Sun sifts through a window on a display Friday, March 17, at Washburn-Norlands Living History Center in Livermore where Cadwallader C. Washburn was born when Maine was still a part of Massachusetts. Russ Dillingham/Sun Journal

The meetinghouse needs a new entry, the ramp will be fixed right away and a moisture problem figured out before any painting can be done, Bonin said. The meetinghouse exterior, some of the mansion was painted this year, it was noted.


The mansion and barn were not included in the application, funds from real estate sales, timber harvesting and a few creative things should cover work needed there, Bonin said. “The timber harvesting taught us how to use this land to help us a bit,” she added.

The foundation has been working with Joel Gilbert, president of Jay-Livermore-Livermore Falls Chamber of Commerce, has received a letter of support from Mark Chretien, chair of the Livermore Select Board, Bonin said. “It was the right course of action,” she said. “Now that we think we can get ourselves through the summer and the fall, we need to go back to the buildings where these programs are housed. And then we really need to build back our cadre of volunteers and staff, because that’s who runs this place. It’s a nice balance of staffing. And we hope that they’re still on the periphery somewhere.”

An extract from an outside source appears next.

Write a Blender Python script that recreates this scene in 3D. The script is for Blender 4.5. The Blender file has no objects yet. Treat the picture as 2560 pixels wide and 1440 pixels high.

Renee Bonin, president of the Washburn-Norlands Foundation, stands Friday, March 17, in the main entrance of the Washburn mansion at Washburn-Norlands Living History Center in Livermore. Russ Dillingham/Sun Journal

The Norlands is bringing back its two most popular events, Maine Maple Sunday breakfast from 9 a.m. to noon on March 26 and Christmas at The Norlands. Bonin said the foundation would like to bring back the Civil War rallies that had been held every other year.

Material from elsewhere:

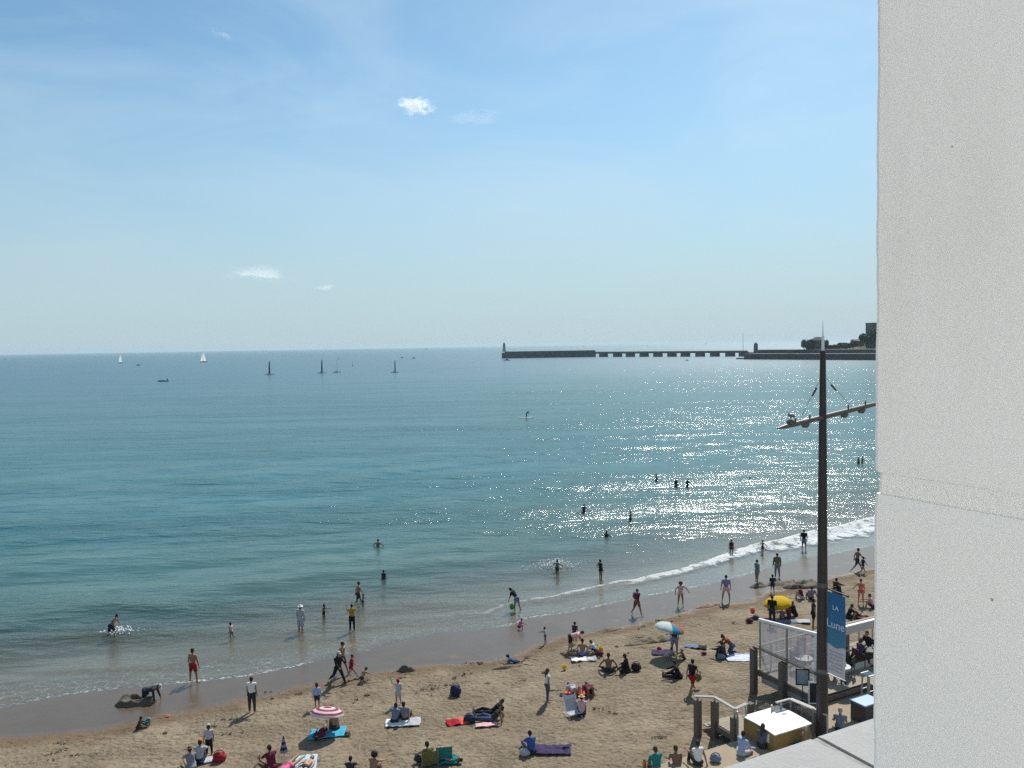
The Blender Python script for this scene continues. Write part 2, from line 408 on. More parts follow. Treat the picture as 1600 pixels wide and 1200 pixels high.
sea = grid_object('sea', P, g.m, {'out': D_, 'depth': depth, 'breaker': breaker_gap(T), 'along': T, 'foamwidth': fwid, 'foamamt': famt})
tag(sea, 'calm teal sea with small waves and sun glitter reaching the horizon', kind='structure')
# ------------------------------------------------------------------ the balcony the photograph is taken from
def W2(a, b): return np.array([E1[0] * a + E2[0] * b, E1[1] * a + E2[1] * b])     # seafront axes -> world x, y
def to12(p): return np.array([p[0] * E1[0] + p[1] * E1[1], p[0] * E2[0] + p[1] * E2[1]])
hs = 0.68
oe = to12(at_z(1355, 1121, H - hs)); oe2 = to12(at_z(1112, 1199, H - hs))
out_b = (oe[1] + oe2[1]) / 2                       # outer face of the parapet, in seafront axes
_c = to12(at_z(1362, 1119, H - 0.56)); fin_a = _c[0]; fin_b = _c[1]; top_in = fin_b + 0.003
g = NT('white_render'); ob = g.obj()
st = g.noise(ob, 90, 6, 0.7); bl = g.noise(ob, 2.2, 4, 0.6)
cc = g.mix(bl, (0.82, 0.81, 0.79), (0.865, 0.86, 0.845))
sp = g.ramp(g.voro(ob, 5.0), 0.012, 0.03, 1.0, 0.0)
cc = g.mix(g.math('MULTIPLY', sp, g.ramp(g.noise(ob, 3.1, 2), 0.52, 0.6)), cc, (0.42, 0.34, 0.25))
cc = g.mix(g.math('MULTIPLY', g.ramp(g.noise(g.mapping(ob, scale=(1, 1, .22)), 3.5, 5, .65), 0.5, 0.72), 0.22), cc, (0.62, 0.60, 0.56))
g.put(g.b.inputs['Base Color'], cc); g.b.inputs['Roughness'].default_value = 0.85
g.put(g.b.inputs['Normal'], g.bump(st, 0.0009, 0.7)); render_m = g.m
g = NT('mortar'); ob = g.obj()
g.put(g.b.inputs['Base Color'], g.mix(g.noise(ob, 120, 4, 0.8), (0.86, 0.845, 0.81), (0.95, 0.945, 0.92))); g.b.inputs['Roughness'].default_value = 0.95
g.put(g.b.inputs['Normal'], g.bump(g.noise(ob, 140, 4, 0.8), 0.0028, 1.0)); mortar_m = g.m
g = NT('coping_stone'); ob = g.obj()
cc = g.mix(g.noise(ob, 5, 6, 0.65), (0.24, 0.25, 0.255), (0.32, 0.325, 0.325))
cc = g.mix(g.ramp(g.noise(ob, 14, 5, 0.7), 0.55, 0.72, 0, 0.5), cc, (0.42, 0.41, 0.40))
g.put(g.b.inputs['Base Color'], cc); g.b.inputs['Roughness'].default_value = 0.8
g.put(g.b.inputs['Normal'], g.bump(g.noise(ob, 70, 6, 0.7), 0.004, 0.8)); coping_m = g.m

bal = empty('balcony', (0, 0, 0), 0)
tag(bal, 'white rendered balcony pillar and grey stone parapet right beside the camera', 'balcony')
zt = H - hs
def lbox(mb, a0, a1, b0, b1, z0, z1, m=0):
    c = W2((a0 + a1) / 2, (b0 + b1) / 2)
    mb.box((c[0], c[1], (z0 + z1) / 2), (a1 - a0, b1 - b0, z1 - z0), rz=RZ, m=m)
# the pillar: an upper and a lower block with a slightly recessed mortar course between them, worn edge
def worn_block(mb, a0, a1, b0, b1, z0, z1, seed):
    nz = 60; out = []
    for i in range(nz + 1):
        z = z0 + (z1 - z0) * i / nz
        w_ = 0.0022 * mnoise.noise(Vector((seed, z * 9, 0))) + 0.0014 * mnoise.noise(Vector((seed, z * 40, 3)))
        e = min(z - z0, z1 - z) ; r_ = 0.0016 * max(0, 1 - e / 0.006) ** 2
        k = 0.008
        pts = [(a0 + r_, b0), (a1, b0), (a1, b1 - r_), (a0 + k + r_, b1 - r_ + w_), (a0 + 0.3 * k + r_, b1 - 0.3 * k + w_ - r_), (a0 + r_, b1 - k + w_ - r_)]
        out.append([(*W2(*p), z) for p in pts])
    P_ = np.array(out); n = 6
    v = P_.reshape(-1, 3); f = [(i * n + k, i * n + (k + 1) % n, (i + 1) * n + (k + 1) % n, (i + 1) * n + k) for i in range(nz) for k in range(n)]
    f += [tuple(reversed(range(n))), tuple(range(nz * n, nz * n + n))]
    mb.raw(v, f)
fb0 = -0.75; fb1 = fin_b
zj1 = H - 0.193; zj0 = H - 0.225
m = MB(); worn_block(m, fin_a, fin_a + 0.34, fb0, fb1, zj1, H + 0.52, 1); m.build('upper_pillar_block', render_m, bal)
m = MB(); worn_block(m, fin_a - 0.001, fin_a + 0.34, fb0, fb1, zt - 1.0, zj0, 5); m.build('lower_pillar_block', render_m, bal)
m = MB(); worn_block(m, fin_a + 0.0014, fin_a + 0.335, fb0, fb1 - 0.005, zj0, zj1, 9); m.build('mortar_course', mortar_m, bal)
# unseen wall added left of the camera to bounce sunlight onto the pillar
m = MB(); lbox(m, -2.3, -2.05, fb0 + .001, fb1 - .02, zt - 1.0, H + 1.4); m.build('left_bounce_wall', render_m, bal)
for (x_, y_, r_, c_) in ((1551, 937, .0022, (.45, .30, .16)), (1488, 229, .0011, (.30, .28, .25)), (1480, 1046, .0009, (.40, .39, .38)), (1440, 260, .0006, (.4, .39, .37)), (1583, 1142, .0007, (.40, .38, .36))):
    d_ = ray(x_, y_); k_ = fin_a / (d_[0] * E1[0] + d_[1] * E1[1]); p_ = np.array([0, 0, H]) + d_ * k_
    m = MB(); m.ell(p_, (r_, r_, r_ * 1.1), seg=10, rg=6, jitter=.3); m.build('wall_blemish', mat('blemish_%d' % x_, c_, .9), bal)
# parapet top stones and the wall under them
ja0 = to12(at_z(1262, 1152, zt)); ja1 = to12(at_z(1350, 1190, zt))
ja = (ja0[0] + ja1[0]) / 2
def stone(a0, a1, seed):
    mb = MB(); nx = max(4, int((a1 - a0) / 0.02)); P_ = np.zeros((5, nx + 1, 3))
    for i in range(nx + 1):
        a = a0 + (a1 - a0) * i / nx
        for j, (b, dz) in enumerate(((out_b, -0.012), (out_b - 0.006, -0.002), (out_b - 0.02, 0), (top_in + .004, 0), (top_in, -0.001))):
            p = W2(a, b + (0.0016 * mnoise.noise(Vector((a * 14, seed, 0))) if j < 2 else 0)); P_[4 - j, i] = (p[0], p[1], zt + dz)
    mb.slab(P_, 0.07); return mb
m = stone(ja + 0.012, fin_a + 2.5, 2); m.build('coping_stone', coping_m, bal)
m = stone(-3.0, ja - 0.006, 4); m.build('coping_stone', coping_m, bal)
m = MB(); lbox(m, ja - 0.006, ja + 0.012, top_in + .002, out_b - 0.006, zt - 0.07, zt - 0.004); m.build('mortar_joint', mat('grey_mortar', (.27, .27, .262), .95, vary=.2, scale=60, bump=.006), bal)
m = MB(); lbox(m, -3.0, fin_a + 2.5, top_in + 0.001, out_b - 0.03, zt - 1.0, zt - 0.0855); m.build('parapet_wall', render_m, bal)
m = MB(); lbox(m, -3.0, fin_a + 2.5, fb0 + 0.002, out_b - 0.03, zt - 1.25, zt - 1.003); m.build('balcony_floor', mat('cream_tiles', (.70, .66, .60), .7, vary=.05), bal)
bld = MB(); lbox(bld, -6, 12, fb0 - 9, fb0 - 0.003, 1.3, H + 4.5); lbox(bld, -6, 12, fb0 - 0.001, out_b - 0.3, zt - 4.25, zt - 4.0)
b_ = bld.build('seafront_building', render_m); tag(b_, 'white seafront apartment building behind the balcony', 'building')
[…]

School field trips for this spring might not be possible, although 13 requests have come in, Bonin said. Depending on staffing availability, trainings are planned for August to be able to offer a full fall session of 10 weeks with tours available four days each week, she noted. Students will get three or four experiences, will go to school, hear the story of the Washburn family, do some house and barn chores, carrying in wood — “There’s always wood to carry in!”, she quipped.

Currently there are no farm animals at Norlands, that is being worked on but a caretaker is needed first, Bonin said. The farm caretaker lives at Norlands, has a nice apartment, she noted. There are pens for sheep and pigs in the new barn that was built after fire destroyed the original in 2008, with spaces for horses and oxen too, she noted.

Norlands property manager Emelia Robbins of Pond Side Farms LLC is next door, will bring her animals to Norlands’ events until animals can be brought back, Bonin said.


Norlands may be open for tours this summer, Bonin said. Information may be found on the website. If scheduled dates don’t work, email for requests.

Snow blankets the sprawling 445-acre Washburn-Norlands Living History Center Friday, March 17, in Livermore. Russ Dillingham/Sun Journal

The mansion, meetinghouse, library and school were built in the 1800s. The school needs a new roof, old buildings shift and always need work, Castonguay, said. “We still have to raise more funds,” she said. “As we go through these projects we will definitely need more.”

Donations are still needed and a membership drive is underway.

Those joining at the $100 level [or donating] will receive membership in North American Reciprocal Museum Association. Discounts available to members of Norlands will be enjoyed at 1,200 other participating museums, Castonguay said.

The director of a museum out west worked here, owes her career to Norlands, Bonin said. Heather Cox Richardson, popular professor and historian, used Norlands’ archives to write her thesis work at Harvard in 1984, so Norlands has deep roots for many people, she added.

“We have a lot of people who love the Norlands,” Castonguay said. “A lot of people didn’t realize we needed help. It was the right thing to do to let them know things weren’t fine, that we needed help.”